Warren Godfrey was born in 1800 in New York State. At an early age, his family resettled to Wolfe Island, opposite Kingston, and it was there that Godfrey met Emeline and Hinckley, the American-born daughter of a Loyalist family. In the 1830s, Emeline and Warren struck out for what was then the outer limit of active settlement in Frontenac Country, choosing to settle just beyond the Hinchinbrooke-Portland line. Their farm, in Hinchinbrookes 3rd Concession, would ultimately become the site of the community of Godfrey. Several other families had also chosen this corner of Hinchinbrooke, including Bryan and Mary Nefcy, Adam McMahon, Edward and Margaret Kelly, Elizabeth and James Hickey, Elizabeth and John Vandake, John and Mary Alton, and Isabella and John McKnight. John McKnight is sometimes credited as Hinchinbrookes first settler, though according to a petition written in 1851, Godfrey claimed that honor for himself. All these families-mostly Irish, largely Catholic or Anglican-had the good fortune to find some of Central Frontenacs best farmland. Indeed, the only Class 1 farmland in the entire township is in this rolling corner of Hinchinbrooke. After Warren and Emeline eventually relocated to Olden Township (where we will meet them again in Mountain Grove), their son Chester inherited the original homestead, with wife Margaret Kennedy, Chester farmed this land for many years, eventually giving way to son Coleman in the late 1870s. By that time, the village had begun to take shape around the intersection of the Frontenac road-begun in 1854 by Warren Godfrey and his crews-and the Mast Road, which dates back into the early 1800s. The community had gained a log school , situated on the farm of James and Julia Hill and called Hills School in consequence. The old log school would be replaced by a frame building in 1901, and local students continued to study there until the school was destroyed by fire in 1950. By 1872, local Methodists had constructed Bethel Church on the Mast Road. Nominally, at least, the church was Primitives Methodist. A small graveyard was also established on land donated by John and Melissa Campsall. Today, one can still see their tombstones there. Bethel was first served by Mr.J.G. Mallory. Old records show that circuit riders from 1888 served Verona, Bellrock, Desert Lake, High Falls, Bethel, Kennedys Hall, Crow Lake in the Parham area, and Deyos Corners, previous to 1890 known as Maddens Mill.
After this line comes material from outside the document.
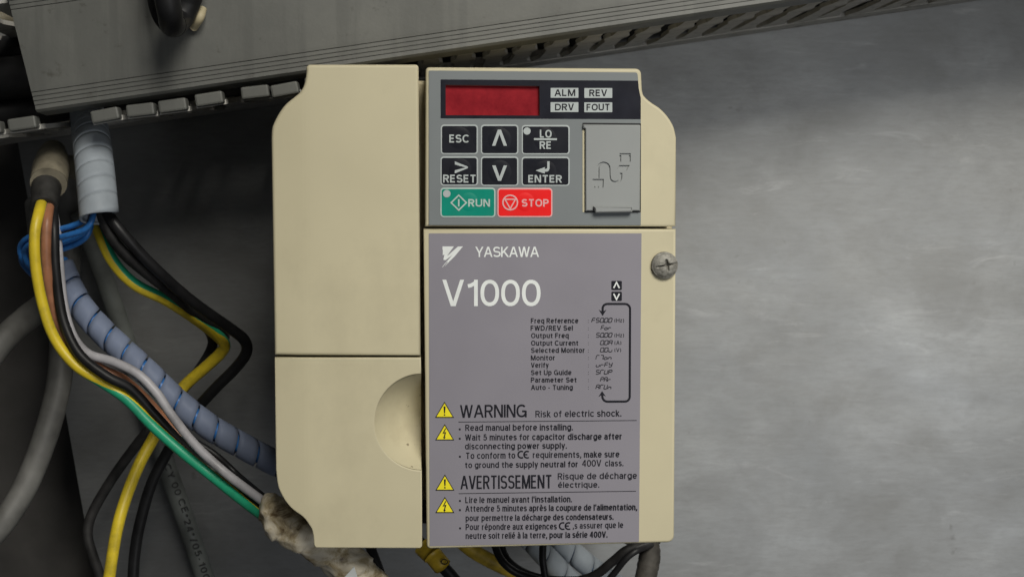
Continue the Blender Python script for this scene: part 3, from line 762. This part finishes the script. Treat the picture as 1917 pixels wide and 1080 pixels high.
for x, y in ((249, 226), (249, 280), (250, 384), (250, 639), (250, 692), (251, 797)):
    sheet('bullet_point', [[c7(x-5.5, y-5.5), c7(x+5.5, y-5.5), c7(x+5.5, y+5.5), c7(x-5.5, y+5.5)]], IY, M['black_ink'], label)
for x, y in ((588, 372), (827, 784)):
    ce = [ribbon([c7(x+17+19*math.cos(R(a)), y+19*math.sin(R(a))) for a in range(60, 301, 15)], 2.9), ribbon([c7(x+51+19*math.cos(R(a)), y+19*math.sin(R(a))) for a in range(60, 301, 15)], 2.9), ribbon([c7(x+33, y), c7(x+52, y)], 2.6)]
    sheet_strokes('conformity_mark', ce, IY, M['black_ink'], label)

# fixing screw: pan head with a worn cross recess
sc = PX(1243.5, 496.5, 0); sr = rad(25.6, 0)
vs = []; fs = []; RN, SN = 30, 72; ca = R(10)
def screw_h(x, z):
    rr = math.hypot(x, z)/sr
    h = 0.0019*math.sqrt(max(0.0, 1-(rr*0.93)**2.6)) if rr < 0.999 else 0.0
    h = max(h, 0.0011 if rr < 0.985 else 0.0)
    u = (x*math.cos(ca)+z*math.sin(ca))/sr; v = (-x*math.sin(ca)+z*math.cos(ca))/sr
    cutd = 0.0
    w1 = 0.055+0.16*max(0, 0.30-abs(u-0.15)); w2 = 0.10+0.25*max(0, 0.25-abs(v))
    if abs(v) < w1*1.0 and -0.72 < u < 0.92: cutd = 0.0013*min(1, (w1-abs(v))/0.04)*min(1, 1.4-abs(u))
    if abs(u-0.14) < w2*0.9 and -0.42 < v < 0.42: cutd = max(cutd, 0.0014*min(1, (w2-abs(u-0.14))/0.06)*max(0, 1-abs(v)*1.7))
    return h-cutd
vs.append((0, -screw_h(0, 0), 0))
for i in range(1, RN+1):
    for k in range(SN):
        a = 2*math.pi*k/SN; r_ = sr*i/RN; x, z = r_*math.cos(a), r_*math.sin(a)
        vs.append((x, -screw_h(x, z) if i < RN else 0.0, z))
for k in range(SN): fs.append((0, 1+k, 1+(k+1) % SN))
for i in range(RN-1):
    for k in range(SN): k2 = (k+1) % SN; fs.append((1+i*SN+k, 1+(i+1)*SN+k, 1+(i+1)*SN+k2, 1+i*SN+k2))
screw = new_obj('screw', [Vector(v)+sc for v in vs], fs, M['screw'], drive, True)

# ================================================================== wiring duct above the drive
DF = 0.039                                              # its front
d0 = PX(68, 208, DF); d1 = PX(1480, 1, DF)
du = Vector((d1.x-d0.x, 0, d1.z-d0.z)).normalized(); dv = Vector((-du.z, 0, du.x))     # along, up
def DP(u, v, y): p = d0+du*u+dv*v; return Vector((p.x, y, p.z))
duct = thing('wiring_duct', 'tilted grey slotted plastic wiring duct with ribbed lid above the drive', 'wiring duct')
px_m = rad(1, DF)
LEN = 0.40; Wd = 34.6e-3
# lid: one extruded profile with ridges along both edges
prof = [(-0.0002, 0.0105), (0.0, 0.0006), (0.0005, 0.0)]
v0 = 0.0012
for i in range(4): prof += [(v0, 0.0), (v0+0.00010, 0.0013), (v0+0.00048, 0.0013), (v0+0.00072, 0.0)]; v0 += 0.00126
prof += [(0.0064, 0.00005)]
mid = len(prof)
prof_top = [(Wd-v, y) for v, y in reversed(prof)]
prof = prof+prof_top
verts = []; faces = []; np_ = len(prof)
for u in (0.0, LEN):
    for v, y in prof: verts.append(DP(u+0.0008*(v/Wd)*-3 if u == 0 else u, v, DF+y))
for i in range(np_-1): faces.append((i, i+1, np_+i+1, np_+i))
lid = new_obj('duct_lid', verts, faces, M['duct'], duct)
m = lid.modifiers.new('thickness', 'SOLIDIFY'); m.thickness = 0.0004; m.offset = -1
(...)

Such family names as Campsall, Kennedy, Freeman, Mcknight and Peter were noted. The K&P had built its station on Chester Godfreys land. After the turn of the century, tons of feldspar from mines in Bedford left for the market through Bedford station. (Fledspar-which included microline, sandidine, orthoclase, and adularia-are used in ceramics and enamels.) The Howes family had begun its general store and would continue in the business for almost 100 years. The store became an Imperial Oil Dealership in 1885, possibility the first in Frontenac County. The store also housed the local post office, renamed from Deniston to Godfrey in April 1878. Two Howes men, Richard B. and R. Joseph, ran the office continuously between 1885 and 1960. Godfrey boomed. Three hotels did a rushing business with the miners and the travelers from the trains.The railway built cattle pens, next to the Howes store, where anything could be purchased.